The Suit Mart guys on the beach

Okay, so I’m sure you’re
thinking, oh no, here goes Miss Pop Rocks again, complaining about how
the ad is sexist because it shows two old men who would be lucky to get
a glance at the Early Bird special buffet down at the Sizzler cavorting
with young girls on the beach. As annoying as that is, what actually
irritates me about this ad is the fact that they are wearing suits on
the beach. If you’re going to objectify women, could you at least be
realistic about it? No one wears a three piece suit to the beach, Suit
Mart guys.


State Farm door ad

In
this ridiculous ad, a man finds a battered door in an alley and does
his very best to buff it and repair it and then paint it red. Then he
puts it in the middle of his apartment. Why? All to remind his wife
that he’s keeping a promise. “One day we’ll have our own place,” he
tells her when she arrives home to find his “gift.” Now I don’t know
about you, but if I came home to find Mr. Pop Rocks had a completely
refinished door in the middle of our living room, I’d be on the phone
to a mental health hotline with a quickness, my friends. And let’s be
honest. Mr. State Farm should’ve spent all the time he wasted
refinishing that door on a second job. Maybe then he and the honey
would finally have enough for the down payment.
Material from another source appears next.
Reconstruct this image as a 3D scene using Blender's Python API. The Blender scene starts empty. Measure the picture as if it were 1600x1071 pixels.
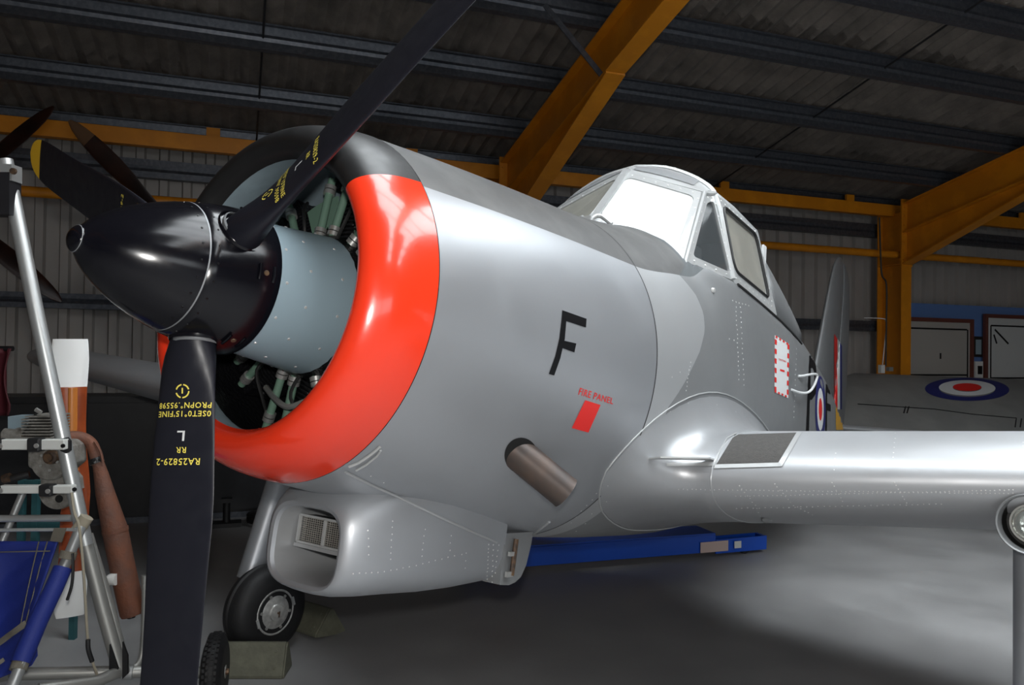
import bpy, bmesh, math, random
from math import sin, cos, pi, radians, sqrt
from mathutils import Vector, Matrix
from mathutils.bvhtree import BVHTree
random.seed(7)
V = Vector
scene = bpy.context.scene
COL = scene.collection

# ------------------------------------------------------------------ camera
F_PX = 1195.02
CAM = V((-0.90273, -1.92931, 1.75355))
RX = V((0.57311168, -0.81936732, 0.01342404))
UP = V((-0.0186387, 0.00334352, 0.99982069))
FW = V((0.81926528, 0.57325912, 0.01335573))
cd = bpy.data.cameras.new('camera')
cam = bpy.data.objects.new('camera', cd)
COL.objects.link(cam)
cam.matrix_world = Matrix(((RX.x, UP.x, -FW.x, CAM.x), (RX.y, UP.y, -FW.y, CAM.y), (RX.z, UP.z, -FW.z, CAM.z), (0, 0, 0, 1)))
cd.sensor_fit = 'HORIZONTAL'
cd.sensor_width = 36.0
cd.lens = F_PX * 36.0 / 1600.0
cd.clip_start = 0.05
cd.clip_end = 200
scene.camera = cam

# ------------------------------------------------------------------ light and exposure
wd = bpy.data.worlds.new('world')
scene.world = wd
wd.use_nodes = True
wd.node_tree.nodes['Background'].inputs[0].default_value = (0.75, 0.85, 1.0, 1)
wd.node_tree.nodes['Background'].inputs[1].default_value = 1.0
fl = bpy.data.lights.new('camera_flash', 'POINT')
fl.energy = 136
fl.color = (1.0, 0.975, 0.94)
fl.shadow_soft_size = 0.035
flo = bpy.data.objects.new('camera_flash', fl)
flo.location = CAM + UP * 0.14 - FW * 0.02 + RX * 0.01
COL.objects.link(flo)
ROOFLIGHT = 9.2          # daylight strength of the translucent roof sheets
vs = scene.view_settings
vs.view_transform = 'Standard'
vs.look = 'None'
vs.exposure = 0.0
vs.gamma = 1.0
vs.use_curve_mapping = False

# ------------------------------------------------------------------ geometry of the place
TH = 0.16212563
AX = V((cos(TH), 0, -sin(TH)))
AY = V((0, 1, 0))
AZ = AX.cross(AY)
ORG = V((0, 0, 2.0173))
def AW(x, y, z):                       # aircraft frame (aft, starboard, up) to world
    return ORG + AX * x + AY * y + AZ * z
WA = -0.61408196
WU = V((cos(WA), sin(WA), 0))
WN = V((-sin(WA), cos(WA), 0))
def RM(u, n, z):                       # hangar frame (along wall, toward wall, up) to world
    return WU * u + WN * n + V((0, 0, z))
def ray(px, py):
    return (FW + RX * ((px - 800) / F_PX) + UP * ((535.5 - py) / F_PX))
def D(px, py, depth):                  # a point at a distance in front of where the photographer stood
    return CAM + ray(px, py) * depth
def on_plane(px, py, n, p0):
    d = ray(px, py)
    return CAM + d * ((p0 - CAM).dot(n) / d.dot(n))
def on_wall(px, py, n):
    return on_plane(px, py, WN, WN * n)
def on_floor(px, py, z=0.0):
    return on_plane(px, py, V((0, 0, 1)), V((0, 0, z)))
def smooth(a, b, t):
    t = max(0, min(1, (t - a) / (b - a)))
    return t * t * (3 - 2 * t)
def interp(tab, x):
    if x <= tab[0][0]:
        return tab[0][1]
    for (x0, y0), (x1, y1) in zip(tab, tab[1:]):
        if x <= x1:
            return y0 + (y1 - y0) * (x - x0) / (x1 - x0)
    return tab[-1][1]
def spline(tab, x):                    # smooth (Catmull-Rom / Hermite) table lookup
    if x <= tab[0][0]:
        return tab[0][1]
    n = len(tab)
    for i in range(n - 1):
        x0, y0 = tab[i]; x1, y1 = tab[i + 1]
        if x <= x1:
            m0 = (y1 - tab[i - 1][1]) / (x1 - tab[i - 1][0]) if i > 0 else (y1 - y0) / (x1 - x0)
            m1 = (tab[i + 2][1] - y0) / (tab[i + 2][0] - x0) if i + 2 < n else (y1 - y0) / (x1 - x0)
            h = x1 - x0; t = (x - x0) / h
            return (2*t**3 - 3*t*t + 1) * y0 + (t**3 - 2*t*t + t) * h * m0 + (-2*t**3 + 3*t*t) * y1 + (t**3 - t*t) * h * m1
    return tab[-1][1]

# ------------------------------------------------------------------ materials
def mat(name, color, rough=0.5, metal=0.0, noise=0.0, nscale=8.0, bump=0.0, bscale=30.0, color2=None, coat=0.0, spec=0.5, stretch=None, detail=4.0, alpha=None, trans=0.0, rvar=0.0):
    m = bpy.data.materials.new(name)
    m.use_nodes = True
    nt = m.node_tree
    b = nt.nodes['Principled BSDF']
    b.inputs['Base Color'].default_value = (*color, 1)
    b.inputs['Roughness'].default_value = rough
    b.inputs['Metallic'].default_value = metal
    b.inputs['Coat Weight'].default_value = coat
    b.inputs['Coat Roughness'].default_value = 0.08
    b.inputs['Specular IOR Level'].default_value = spec
    b.inputs['Transmission Weight'].default_value = trans
    if alpha is not None:
        b.inputs['Alpha'].default_value = alpha
    if noise or bump or rvar:
        tc = nt.nodes.new('ShaderNodeTexCoord')
        mp = nt.nodes.new('ShaderNodeMapping')
        nt.links.new(tc.outputs['Object'], mp.inputs['Vector'])
        if stretch:
            mp.inputs['Scale'].default_value = stretch
    if noise or rvar:
        nz = nt.nodes.new('ShaderNodeTexNoise')
        nz.inputs['Scale'].default_value = nscale
        nz.inputs['Detail'].default_value = detail
        nz.inputs['Roughness'].default_value = 0.6
        nt.links.new(mp.outputs[0], nz.inputs['Vector'])
    if noise:
        rp = nt.nodes.new('ShaderNodeValToRGB')
        c2 = color2 or tuple(c * 0.6 for c in color)
        rp.color_ramp.elements[0].position = 0.5 - 0.5 * min(noise, 0.98) * 0.6
        rp.color_ramp.elements[0].position = max(0.02, 0.62 - 0.4 * noise)
        rp.color_ramp.elements[1].position = min(0.98, 0.62 + 0.0 * noise + 0.02)
        rp.color_ramp.elements[0].color = (*c2, 1)
        rp.color_ramp.elements[1].color = (*color, 1)
        nt.links.new(nz.outputs['Fac'], rp.inputs[0])
        nt.links.new(rp.outputs[0], b.inputs['Base Color'])
    if rvar:
        mr = nt.nodes.new('ShaderNodeMapRange')
        mr.inputs['From Min'].default_value = 0.35
        mr.inputs['From Max'].default_value = 0.65
        mr.inputs['To Min'].default_value = max(0.02, rough - rvar)
        mr.inputs['To Max'].default_value = min(1, rough + rvar)
        nt.links.new(nz.outputs['Fac'], mr.inputs['Value'])
        nt.links.new(mr.outputs[0], b.inputs['Roughness'])
    if bump:
        n2 = nt.nodes.new('ShaderNodeTexNoise')
        n2.inputs['Scale'].default_value = bscale
        n2.inputs['Detail'].default_value = 3
        nt.links.new(mp.outputs[0], n2.inputs['Vector'])
        bp = nt.nodes.new('ShaderNodeBump')
        bp.inputs['Strength'].default_value = bump
        bp.inputs['Distance'].default_value = 0.02
        nt.links.new(n2.outputs['Fac'], bp.inputs['Height'])
        nt.links.new(bp.outputs[0], b.inputs['Normal'])
    return m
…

Six Flags old man still hanging in there

Despite
the fact that Six Flags has recently declared bankruptcy, their creepy
old man is still hanging in there, appearing in ad after ad for the
doomed chain of theme parks. In my nightmares, creepy old Six Flags
man is running after me, clutching his drool cup, begging to take me on
a ride. I think him and the Blue Bell good-old-days guy should check
into a home and never come out.


Proactiv ads in general

I
am so tired of staring at acne all the time! We get it. It works.
But please, I do not need to see another pus-filled pustule to believe
you. Please stop showing us zits, either real zits or “imagined” zits
created by computer animation. Enough, enough, enough with the zits.
We get it. Proactiv works. Now leave us alone, please. We’re trying
to eat our dinner during this episode of Law and Order, okay?